La arena: El comienzo del viaje
Lo primero que vemos en Journey es un vasto desierto. No hay señales de vida, solo arena, un lugar desolado que simboliza lo desconocido. En medio de esta inmensidad aparece una figura encapuchada que, a primera vista, parece humana. Sin embargo, este ser no necesita hablar ni explicarnos su misión. Su objetivo está claro desde el primer momento: llegar a la cima de una montaña lejana, visible en el horizonte. Es un viaje, y, por instinto, comprendemos que debemos seguir adelante.
La universalidad de este viaje es lo que hace que Journey conecte con todos los que lo juegan. Desde las antiguas mitologías hasta el cine moderno, la idea de una travesía hacia lo desconocido resuena en la psique humana. No necesitamos instrucciones detalladas ni un mapa para saber qué hacer; el instinto y la curiosidad nos guían.
Este enfoque minimalista, lejos de ser una limitación, es una elección deliberada que refuerza la inmersión del jugador. No hay diálogos, ni barras de vida, ni objetivos explícitos. Thatgamecompany elimina cualquier distracción para que el jugador pueda centrarse en lo esencial: experimentar el viaje.
El minimalismo como forma de arte
En un mundo de videojuegos llenos de explosiones, gráficos hiperrealistas y misiones interminables, Journey apuesta por lo contrario. Su simplicidad no es fruto de la falta de recursos, sino una decisión artística. Los desarrolladores quieren que los jugadores encuentren su propio camino, que descubran su objetivo de manera orgánica, igual que hacemos en la vida. Este proceso de exploración y aprendizaje es lo que hace que Journey sea más que un simple juego: es una metáfora de la vida misma.
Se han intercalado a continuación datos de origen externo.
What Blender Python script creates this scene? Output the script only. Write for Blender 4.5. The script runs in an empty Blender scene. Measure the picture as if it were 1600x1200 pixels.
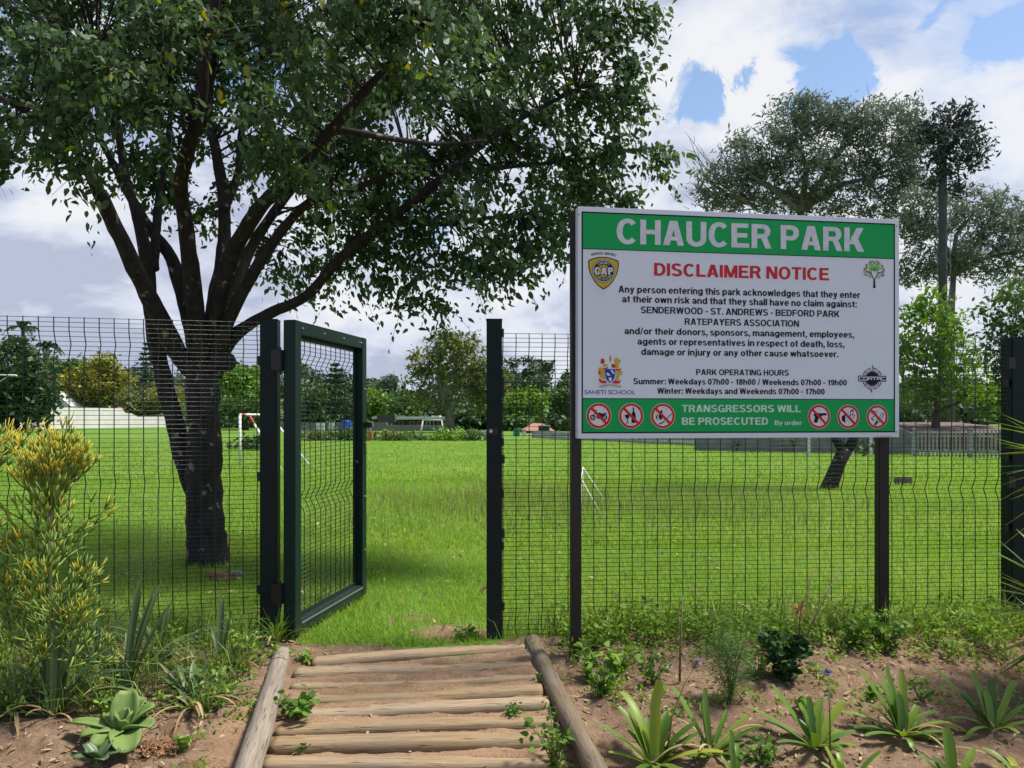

Las mecánicas del juego son pulidas al máximo. Moverse por el mundo de Journey es un placer en sí mismo. Los controles son intuitivos y fluidos, permitiendo que el protagonista salte, deslice y se desplace por las dunas con una gracia que pocos juegos consiguen. Cada movimiento está diseñado para evocar una emoción en el jugador. Al principio, el personaje avanza con seguridad, con una postura erguida que refleja confianza. Pero a medida que avanza el viaje, su cuerpo empieza a mostrar signos de agotamiento, encorvándose bajo la presión de una tormenta inminente. Este cambio en la animación transmite la idea de que el viaje es cada vez más difícil, como ocurre con la vida.
El poder del entorno y la música
El entorno en Journey es casi un personaje en sí mismo. El escenario, con sus formas triangulares y sus paisajes desolados, está diseñado para evocar una sensación de paz, pero también de vulnerabilidad. Las formas geométricas, lejos de ser frías, logran transmitir armonía. El entorno es vasto, pero nunca abrumador, y la luz y los colores cambian de manera sutil a medida que avanzamos, haciendo que cada tramo del viaje tenga su propia atmósfera.
La música, compuesta por Austin Wintory, es otro de los grandes pilares del juego. Cada nota está diseñada para acompañar al jugador en su viaje emocional. Los temas musicales se entrelazan con nuestras acciones, creando crescendos y melodías que nos guían, casi como una voz interna. No hay momentos de tensión gratuita ni de peligro evidente, sino una suave progresión que refuerza la sensación de que el viaje, aunque difícil, es inevitable.
Un viaje personal
La primera vez que jugué Journey, lo hice en solitario. No sabía qué esperar y, al terminar, me di cuenta de que no había jugado el juego como debía. Journey no es solo una experiencia individual, es una experiencia que cobra sentido cuando se comparte. El juego permite que otros jugadores anónimos se crucen en nuestro camino, sin nombres ni palabras, solo presencias silenciosas que nos acompañan durante breves momentos. Esta interacción, lejos de romper la inmersión, la profundiza. Al compartir el viaje con otro jugador, el peso de la soledad se reduce y las alegrías y dificultades del viaje se sienten más reales.
En mi segundo recorrido encontré a otro jugador. Juntos, sin hablar, enfrentamos los obstáculos del desierto, y fue entonces cuando comprendí que la verdadera belleza de Journey reside en la conexión humana. El juego es una metáfora no solo de la vida, sino de la necesidad de compartirla. Como en la vida, los momentos difíciles son más llevaderos cuando se comparten, y las alegrías se amplifican al tener compañía.
El final del camino
Journey termina con un clímax emocional que es tan ambiguo como profundo. Para algunos, representa el Nirvana o el paraíso. Para otros, es una metáfora de la aceptación de la muerte. Para mí, fue una liberación. El juego me recordó que la vida, al igual que el viaje de Journey, es cíclica. Y aunque cada camino tiene su final, siempre habrá nuevos viajeros dispuestos a continuar la travesía.
En un mundo lleno de juegos que nos sitúan como héroes infalibles, Journey nos recuerda que somos solo una pequeña parte de algo mucho más grande. No somos el centro del universo, y eso está bien. Al final, el juego nos invita a abrazar la transitoriedad de nuestra existencia, a valorar el viaje y a comprender que, como en Journey, lo importante no es el destino, sino cómo elegimos caminarlo.